What is being asked:
Return the lines from the one that contains "Build this scene" through the one that contains "COL = S.collection", both included, exactly as written and with nothing added.

Stored data:
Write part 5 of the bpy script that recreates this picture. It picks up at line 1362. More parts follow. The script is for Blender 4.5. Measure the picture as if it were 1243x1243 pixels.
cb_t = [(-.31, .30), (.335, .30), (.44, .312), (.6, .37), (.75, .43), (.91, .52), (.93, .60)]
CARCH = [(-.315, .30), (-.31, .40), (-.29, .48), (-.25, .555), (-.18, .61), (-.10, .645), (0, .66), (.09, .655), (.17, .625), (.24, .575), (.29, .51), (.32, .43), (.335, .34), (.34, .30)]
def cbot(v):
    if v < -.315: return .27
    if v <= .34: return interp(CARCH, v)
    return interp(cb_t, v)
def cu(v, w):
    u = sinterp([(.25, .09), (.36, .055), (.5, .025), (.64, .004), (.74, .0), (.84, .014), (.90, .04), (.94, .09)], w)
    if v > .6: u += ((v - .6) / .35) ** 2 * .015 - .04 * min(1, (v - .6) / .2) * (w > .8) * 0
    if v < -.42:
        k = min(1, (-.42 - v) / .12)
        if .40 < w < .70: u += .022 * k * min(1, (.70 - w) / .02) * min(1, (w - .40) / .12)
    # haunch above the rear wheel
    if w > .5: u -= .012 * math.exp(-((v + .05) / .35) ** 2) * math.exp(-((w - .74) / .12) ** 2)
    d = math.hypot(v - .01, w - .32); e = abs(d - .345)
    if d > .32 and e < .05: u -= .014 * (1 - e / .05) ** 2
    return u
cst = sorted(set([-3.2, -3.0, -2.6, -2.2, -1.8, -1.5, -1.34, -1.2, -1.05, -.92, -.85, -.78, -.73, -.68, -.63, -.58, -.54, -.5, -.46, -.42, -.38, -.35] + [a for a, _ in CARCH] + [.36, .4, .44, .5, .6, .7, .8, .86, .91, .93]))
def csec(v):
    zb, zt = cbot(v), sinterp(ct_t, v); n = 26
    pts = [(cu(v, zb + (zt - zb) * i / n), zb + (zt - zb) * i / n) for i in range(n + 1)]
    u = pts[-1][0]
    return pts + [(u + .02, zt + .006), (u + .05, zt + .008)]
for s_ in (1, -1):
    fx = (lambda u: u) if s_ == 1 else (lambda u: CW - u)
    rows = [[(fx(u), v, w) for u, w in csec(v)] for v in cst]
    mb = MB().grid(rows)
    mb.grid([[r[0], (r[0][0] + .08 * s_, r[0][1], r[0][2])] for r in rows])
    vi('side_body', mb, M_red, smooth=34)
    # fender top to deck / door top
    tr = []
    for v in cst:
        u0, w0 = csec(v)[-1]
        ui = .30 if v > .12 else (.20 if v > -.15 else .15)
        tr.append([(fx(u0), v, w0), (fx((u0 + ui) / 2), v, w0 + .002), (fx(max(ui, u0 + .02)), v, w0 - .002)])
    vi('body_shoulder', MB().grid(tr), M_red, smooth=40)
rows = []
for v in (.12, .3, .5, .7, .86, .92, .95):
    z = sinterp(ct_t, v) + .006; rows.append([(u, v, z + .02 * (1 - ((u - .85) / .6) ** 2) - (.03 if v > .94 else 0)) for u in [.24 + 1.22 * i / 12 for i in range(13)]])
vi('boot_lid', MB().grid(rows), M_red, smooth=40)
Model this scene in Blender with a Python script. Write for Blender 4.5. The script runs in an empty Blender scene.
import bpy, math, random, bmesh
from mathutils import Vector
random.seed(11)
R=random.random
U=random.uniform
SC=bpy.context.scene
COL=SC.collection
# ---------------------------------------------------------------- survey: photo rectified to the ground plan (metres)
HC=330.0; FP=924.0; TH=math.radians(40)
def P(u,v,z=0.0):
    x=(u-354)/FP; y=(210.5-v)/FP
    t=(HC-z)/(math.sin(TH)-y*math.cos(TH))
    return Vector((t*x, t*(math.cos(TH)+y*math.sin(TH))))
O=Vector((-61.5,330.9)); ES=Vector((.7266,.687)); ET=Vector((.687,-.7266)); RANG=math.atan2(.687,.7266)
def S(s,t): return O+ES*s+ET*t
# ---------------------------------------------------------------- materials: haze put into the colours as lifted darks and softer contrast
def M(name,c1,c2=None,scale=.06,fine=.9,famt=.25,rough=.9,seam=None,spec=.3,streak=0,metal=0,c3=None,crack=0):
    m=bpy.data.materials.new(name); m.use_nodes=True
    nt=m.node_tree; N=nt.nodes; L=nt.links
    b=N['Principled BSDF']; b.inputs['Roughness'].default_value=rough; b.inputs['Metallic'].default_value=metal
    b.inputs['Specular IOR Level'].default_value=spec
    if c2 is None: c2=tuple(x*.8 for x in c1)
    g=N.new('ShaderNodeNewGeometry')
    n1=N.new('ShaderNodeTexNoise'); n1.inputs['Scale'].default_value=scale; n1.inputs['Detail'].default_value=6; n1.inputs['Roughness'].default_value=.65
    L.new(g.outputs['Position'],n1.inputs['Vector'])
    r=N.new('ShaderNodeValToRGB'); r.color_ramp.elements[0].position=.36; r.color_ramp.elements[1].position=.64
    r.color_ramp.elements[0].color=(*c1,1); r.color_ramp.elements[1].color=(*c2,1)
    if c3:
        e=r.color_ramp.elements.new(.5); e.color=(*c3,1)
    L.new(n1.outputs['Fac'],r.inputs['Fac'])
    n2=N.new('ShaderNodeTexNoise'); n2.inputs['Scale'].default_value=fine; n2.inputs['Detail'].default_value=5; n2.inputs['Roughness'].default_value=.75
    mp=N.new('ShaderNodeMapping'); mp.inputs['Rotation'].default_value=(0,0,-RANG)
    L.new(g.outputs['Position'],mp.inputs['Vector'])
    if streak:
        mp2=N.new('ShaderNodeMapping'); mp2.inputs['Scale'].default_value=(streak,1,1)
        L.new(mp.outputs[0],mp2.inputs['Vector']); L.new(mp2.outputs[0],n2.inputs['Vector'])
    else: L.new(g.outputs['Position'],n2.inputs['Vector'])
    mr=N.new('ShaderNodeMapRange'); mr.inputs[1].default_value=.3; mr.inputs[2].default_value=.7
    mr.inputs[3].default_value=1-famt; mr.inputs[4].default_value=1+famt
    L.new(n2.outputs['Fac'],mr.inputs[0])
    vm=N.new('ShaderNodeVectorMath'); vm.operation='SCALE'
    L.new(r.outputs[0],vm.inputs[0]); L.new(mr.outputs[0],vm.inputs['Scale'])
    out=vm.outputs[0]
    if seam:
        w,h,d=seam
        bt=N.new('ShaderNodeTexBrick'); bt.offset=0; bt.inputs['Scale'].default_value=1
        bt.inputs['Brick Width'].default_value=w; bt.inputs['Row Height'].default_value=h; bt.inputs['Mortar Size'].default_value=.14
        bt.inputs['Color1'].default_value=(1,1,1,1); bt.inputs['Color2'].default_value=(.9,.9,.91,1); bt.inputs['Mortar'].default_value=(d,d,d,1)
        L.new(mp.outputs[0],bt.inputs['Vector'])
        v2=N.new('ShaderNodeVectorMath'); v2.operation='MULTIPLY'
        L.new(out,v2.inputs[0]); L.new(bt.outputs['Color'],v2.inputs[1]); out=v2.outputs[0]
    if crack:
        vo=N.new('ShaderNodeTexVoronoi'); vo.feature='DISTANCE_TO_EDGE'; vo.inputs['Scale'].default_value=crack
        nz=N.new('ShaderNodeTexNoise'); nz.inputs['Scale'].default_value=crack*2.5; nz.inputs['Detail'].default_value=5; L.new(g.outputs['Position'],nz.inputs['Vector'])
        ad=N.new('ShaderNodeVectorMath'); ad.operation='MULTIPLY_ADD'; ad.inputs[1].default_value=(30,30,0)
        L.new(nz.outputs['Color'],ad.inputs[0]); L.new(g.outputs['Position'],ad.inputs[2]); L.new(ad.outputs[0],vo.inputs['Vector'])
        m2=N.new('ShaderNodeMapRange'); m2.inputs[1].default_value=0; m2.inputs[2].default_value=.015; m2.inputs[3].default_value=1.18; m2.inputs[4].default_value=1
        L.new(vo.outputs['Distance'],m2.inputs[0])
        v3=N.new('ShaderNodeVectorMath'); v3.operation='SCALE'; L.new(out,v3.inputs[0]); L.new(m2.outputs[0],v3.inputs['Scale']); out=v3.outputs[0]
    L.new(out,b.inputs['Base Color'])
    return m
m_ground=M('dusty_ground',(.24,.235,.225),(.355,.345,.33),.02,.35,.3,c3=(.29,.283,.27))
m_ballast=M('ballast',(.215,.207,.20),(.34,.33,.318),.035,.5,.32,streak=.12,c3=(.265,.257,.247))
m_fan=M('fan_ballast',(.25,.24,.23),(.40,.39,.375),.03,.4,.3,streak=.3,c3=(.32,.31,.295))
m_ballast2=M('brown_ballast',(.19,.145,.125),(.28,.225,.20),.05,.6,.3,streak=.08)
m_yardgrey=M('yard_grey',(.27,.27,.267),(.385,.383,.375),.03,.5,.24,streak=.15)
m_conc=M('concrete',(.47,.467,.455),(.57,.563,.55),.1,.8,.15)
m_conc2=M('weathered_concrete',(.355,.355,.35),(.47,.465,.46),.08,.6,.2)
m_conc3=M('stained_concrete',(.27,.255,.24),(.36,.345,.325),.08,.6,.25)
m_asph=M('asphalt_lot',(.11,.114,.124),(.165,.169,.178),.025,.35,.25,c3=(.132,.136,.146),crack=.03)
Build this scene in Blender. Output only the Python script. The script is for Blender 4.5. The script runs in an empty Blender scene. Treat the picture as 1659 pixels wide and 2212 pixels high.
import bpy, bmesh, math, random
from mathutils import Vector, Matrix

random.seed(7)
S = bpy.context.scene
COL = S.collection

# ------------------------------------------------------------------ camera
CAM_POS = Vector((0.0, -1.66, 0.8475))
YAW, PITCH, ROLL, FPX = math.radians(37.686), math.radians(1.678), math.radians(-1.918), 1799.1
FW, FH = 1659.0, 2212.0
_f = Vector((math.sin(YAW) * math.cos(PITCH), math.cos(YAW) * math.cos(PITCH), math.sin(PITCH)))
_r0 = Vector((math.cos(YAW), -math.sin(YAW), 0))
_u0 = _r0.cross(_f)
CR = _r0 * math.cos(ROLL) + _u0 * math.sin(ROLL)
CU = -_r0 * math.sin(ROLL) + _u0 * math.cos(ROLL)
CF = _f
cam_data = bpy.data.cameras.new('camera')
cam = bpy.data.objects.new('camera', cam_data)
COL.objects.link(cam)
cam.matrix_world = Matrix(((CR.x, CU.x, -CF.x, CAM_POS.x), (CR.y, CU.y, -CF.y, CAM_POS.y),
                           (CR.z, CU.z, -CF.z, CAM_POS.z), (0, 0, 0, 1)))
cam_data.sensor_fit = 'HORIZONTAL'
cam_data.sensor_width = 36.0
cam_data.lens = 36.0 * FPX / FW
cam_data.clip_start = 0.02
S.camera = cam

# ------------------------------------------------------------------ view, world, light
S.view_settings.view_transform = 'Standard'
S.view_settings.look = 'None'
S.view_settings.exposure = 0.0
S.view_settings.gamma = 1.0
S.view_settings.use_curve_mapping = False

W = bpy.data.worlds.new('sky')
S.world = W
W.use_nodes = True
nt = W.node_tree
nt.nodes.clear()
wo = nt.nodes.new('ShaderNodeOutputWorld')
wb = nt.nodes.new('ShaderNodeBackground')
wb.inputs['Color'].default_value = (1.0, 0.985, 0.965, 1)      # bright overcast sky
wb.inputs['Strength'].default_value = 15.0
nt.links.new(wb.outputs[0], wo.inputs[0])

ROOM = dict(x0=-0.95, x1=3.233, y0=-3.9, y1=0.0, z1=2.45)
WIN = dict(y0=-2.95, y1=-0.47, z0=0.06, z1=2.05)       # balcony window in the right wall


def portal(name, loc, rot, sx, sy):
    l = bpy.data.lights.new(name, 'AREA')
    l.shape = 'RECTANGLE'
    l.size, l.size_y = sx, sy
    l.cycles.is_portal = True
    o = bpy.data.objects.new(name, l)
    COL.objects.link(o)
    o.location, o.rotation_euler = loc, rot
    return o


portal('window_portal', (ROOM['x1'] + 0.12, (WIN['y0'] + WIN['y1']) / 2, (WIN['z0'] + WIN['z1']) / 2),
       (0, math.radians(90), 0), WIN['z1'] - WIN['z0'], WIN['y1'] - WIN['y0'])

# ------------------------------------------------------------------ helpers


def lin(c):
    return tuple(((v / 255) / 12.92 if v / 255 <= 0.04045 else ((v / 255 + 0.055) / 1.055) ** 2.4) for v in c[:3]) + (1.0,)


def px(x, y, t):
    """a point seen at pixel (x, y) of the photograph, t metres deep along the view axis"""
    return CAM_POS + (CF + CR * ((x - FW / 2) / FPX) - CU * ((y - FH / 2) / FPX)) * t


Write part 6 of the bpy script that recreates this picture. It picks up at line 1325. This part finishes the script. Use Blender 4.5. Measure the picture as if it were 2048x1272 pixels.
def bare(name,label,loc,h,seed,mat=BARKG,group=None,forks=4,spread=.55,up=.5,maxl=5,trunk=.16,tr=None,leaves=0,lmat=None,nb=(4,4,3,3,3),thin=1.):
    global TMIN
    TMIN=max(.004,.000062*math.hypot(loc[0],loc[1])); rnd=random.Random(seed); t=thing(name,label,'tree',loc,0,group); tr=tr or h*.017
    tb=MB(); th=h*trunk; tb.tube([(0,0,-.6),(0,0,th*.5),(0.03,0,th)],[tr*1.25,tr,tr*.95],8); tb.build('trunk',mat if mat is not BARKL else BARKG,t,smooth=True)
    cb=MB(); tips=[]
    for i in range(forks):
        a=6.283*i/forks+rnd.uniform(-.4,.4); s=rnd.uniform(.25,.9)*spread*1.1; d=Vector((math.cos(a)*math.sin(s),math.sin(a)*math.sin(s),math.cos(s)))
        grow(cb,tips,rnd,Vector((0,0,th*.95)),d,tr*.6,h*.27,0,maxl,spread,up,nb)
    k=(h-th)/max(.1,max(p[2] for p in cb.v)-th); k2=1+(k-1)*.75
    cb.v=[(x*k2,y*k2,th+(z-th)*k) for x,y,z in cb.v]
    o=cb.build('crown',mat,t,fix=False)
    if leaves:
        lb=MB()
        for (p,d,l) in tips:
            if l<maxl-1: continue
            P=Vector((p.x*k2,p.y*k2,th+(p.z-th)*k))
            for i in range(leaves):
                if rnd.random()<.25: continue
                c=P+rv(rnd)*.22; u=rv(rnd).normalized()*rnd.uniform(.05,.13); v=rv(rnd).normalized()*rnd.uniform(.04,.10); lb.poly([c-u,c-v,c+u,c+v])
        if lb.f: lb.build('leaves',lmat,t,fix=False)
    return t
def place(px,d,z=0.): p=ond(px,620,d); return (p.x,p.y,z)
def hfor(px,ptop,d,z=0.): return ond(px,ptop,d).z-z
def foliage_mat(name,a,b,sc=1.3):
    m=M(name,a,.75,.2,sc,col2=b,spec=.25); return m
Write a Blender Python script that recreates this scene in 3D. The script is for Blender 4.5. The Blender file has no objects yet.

Finished exercise:
Build this scene in Blender. Output only the Python script. The script is for Blender 4.5. The script runs in an empty Blender scene. Treat the picture as 1659 pixels wide and 2212 pixels high.
import bpy, bmesh, math, random
from mathutils import Vector, Matrix

random.seed(7)
S = bpy.context.scene
COL = S.collection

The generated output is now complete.